What baffles me are the online record keepers who have screenshots of things people published years even after, in some cases, when the author had deleted them.

I would have loved to ask if they knew these things would be relevant in the future. Or do people take screenshots of everything and save them in their online drives or clouds, just in case? But then, that is why I refer to them as online police and record keepers.

We all need a huge amount of guts to share anything online because it is most surprising that the online police and record keepers could keep a record of posts that seemed harmless at the time of posting. I wonder if they knew from the beginning that the authors would someday eventually swallow or delete their words. Or, more seriously, do people just lie in wait for other people’s scandals online?

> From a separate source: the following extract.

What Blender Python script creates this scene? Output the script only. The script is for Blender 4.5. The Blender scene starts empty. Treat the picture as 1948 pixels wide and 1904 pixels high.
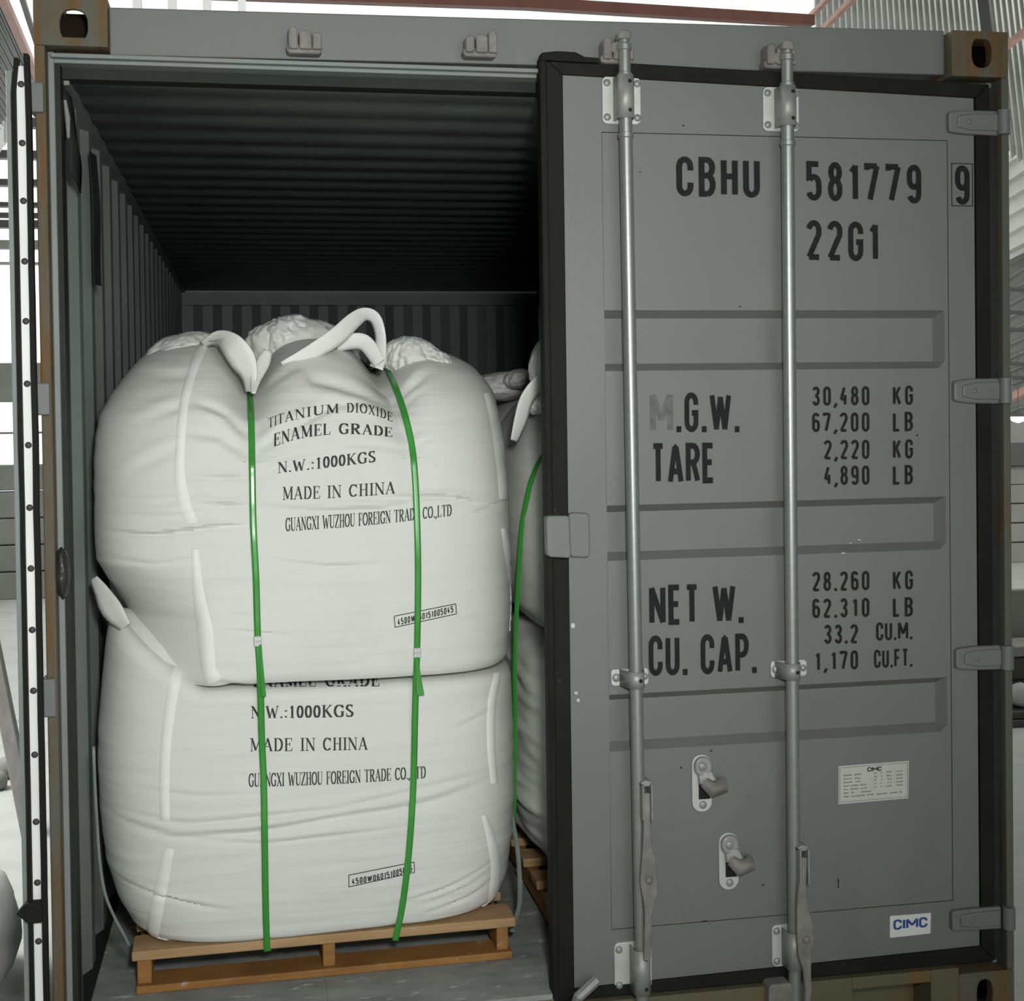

For these reasons, I want to extend my suggestions from the previous article on the right amount of personal information to share online and the amount of guts needed. Be sure that you can own up to anything you share online in the future before you publish, even if it is a full stop. And, if you are unsure you can, let it go.

Though I am an advocate of change that acknowledges that people have the potential to grow and evolve, this article is to serve as a gentle reminder that the ***INTERNET NEVER FORGETS***.

Who knows, I might come up with another new perspective to this body of argument and discourse. But until then, please leave your opinion in the comment section. I promise I will not hold you to this in the future.


Many thanks for reading my perspective and giving feedback.

My fervent wish is for the personal growth of everyone and the success of all young professionals who put their hearts and souls into finding their purpose in life.